● **PROBLEM TO SOLVE**: The lines from the top of the material through the line with "for k in range(3): dup(sd, (1.05, 17.8+1.7*k, 3.5), 'wing" are to be set down exactly. Leave the pictures out.

● **DATA SECTION**:
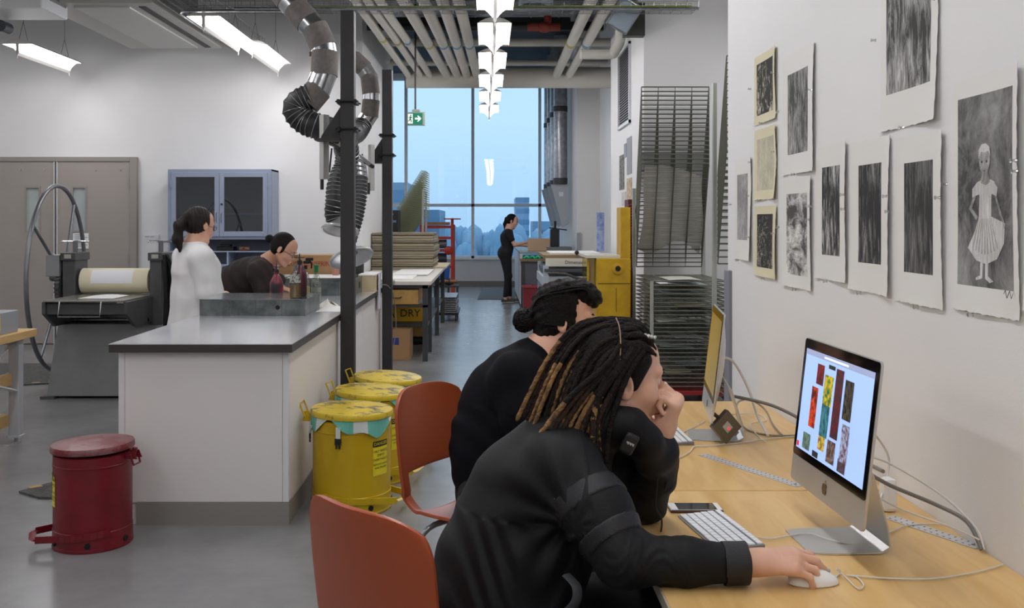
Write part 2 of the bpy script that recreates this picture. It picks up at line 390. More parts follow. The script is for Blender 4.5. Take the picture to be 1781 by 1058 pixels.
for (x, y) in ((-4.95, 6.6), (-4.95, 3.6), (-4.95, 0.6), (-2.6, 6.6), (-2.6, 4.4), (-2.6, 1.8), (-2.6, -0.8), (-7.4, 10.5), (-7.4, 6.6), (-7.4, 2.5)):
    dup(sd, (x, y, 3.32), 'hanging wing light of the left room above the viewer', 'left room lights overhead out of frame')
for k in range(3): dup(sd, (-4.0, 17+2.2*k, 3.32), 'wing light in the bay left of the passage', 'lights in the window bay out of frame')
for (x, y) in ((2.6, 6.2), (2.6, 7.8)): dup(sd, (x, y, 3.6), 'wing light inside the recess behind the wall', 'recess lights out of view')
for k in range(3): dup(sd, (1.05, 17.8+1.7*k, 3.5), 'wing light above the far workbench', 'bench lights out of view') if False else None

# ------------------------------------------------------------------ ceiling services
duct_w = mat('painted_pipe', (218, 215, 206), 0.6, var=0.05, vscale=4)
galv = mat('galvanised_steel', (176, 180, 184), 0.32, 0.85, var=0.35, vscale=14, bump=0.05)
dark_steel = mat('dark_steel', (62, 62, 60), 0.5, 0.4)
band_b = mat('pipe_band_blue', (120, 160, 190), 0.5); band_y = mat('pipe_band_yellow', (190, 180, 90), 0.5)
PZ = 3.72
def pipe(pts, r, lab, bands=(), grp='insulated pipes along the ceiling', m=None):
    t = thing('pipe', lab, 'pipe', tuple(pts[0]), group=grp)
    obj('pipe_run', MB().tube(pts, r, 16), m or duct_w, t, smooth=True)
    for (a, b, c) in bands:
        obj('pipe_band', MB().cyl(a, b, r+0.004, n=16), c, t, smooth=True)
for (nm, c, r, q) in (('leftmost', band_y, 0.048, [(-1.34, 7.2), (-1.33, 9.5), (-1.29, 11.4), (-1.21, 14.75)]), ('second', band_y, 0.048, [(-1.24, 7.2), (-1.20, 9.8), (-1.13, 11.6), (-1.03, 14.75)]), ('third', band_b, 0.048, [(-1.12, 7.2), (-1.08, 10.0), (-0.98, 12.2), (-0.89, 14.75)]),
                       ('fourth', band_y, 0.062, [(-0.96, 7.2), (-0.63, 14.75)]), ('fifth', band_b, 0.062, [(-0.74, 7.2), (-0.47, 14.75)]), ('sixth', band_b, 0.062, [(-0.53, 7.2), (-0.33, 14.75)]), ('seventh', band_b, 0.062, [(-0.36, 7.2), (-0.18, 14.75)])):
    bz = bez([(x, y, PZ) for x, y in q], 8); k = min(range(len(bz)-1), key=lambda i: abs(bz[i].y-11.9)); d = (bz[k+1]-bz[k]).normalized()*0.05
    pipe(bz, r, nm+' from left of the seven cream insulated ceiling pipes', [(bz[k]-d, bz[k]+d, c)])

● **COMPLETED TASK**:
Write part 2 of the bpy script that recreates this picture. It picks up at line 390. More parts follow. The script is for Blender 4.5. Take the picture to be 1781 by 1058 pixels.
for (x, y) in ((-4.95, 6.6), (-4.95, 3.6), (-4.95, 0.6), (-2.6, 6.6), (-2.6, 4.4), (-2.6, 1.8), (-2.6, -0.8), (-7.4, 10.5), (-7.4, 6.6), (-7.4, 2.5)):
    dup(sd, (x, y, 3.32), 'hanging wing light of the left room above the viewer', 'left room lights overhead out of frame')
for k in range(3): dup(sd, (-4.0, 17+2.2*k, 3.32), 'wing light in the bay left of the passage', 'lights in the window bay out of frame')
for (x, y) in ((2.6, 6.2), (2.6, 7.8)): dup(sd, (x, y, 3.6), 'wing light inside the recess behind the wall', 'recess lights out of view')
for k in range(3): dup(sd, (1.05, 17.8+1.7*k, 3.5), 'wing light above the far workbench', 'bench lights out of view') if False else None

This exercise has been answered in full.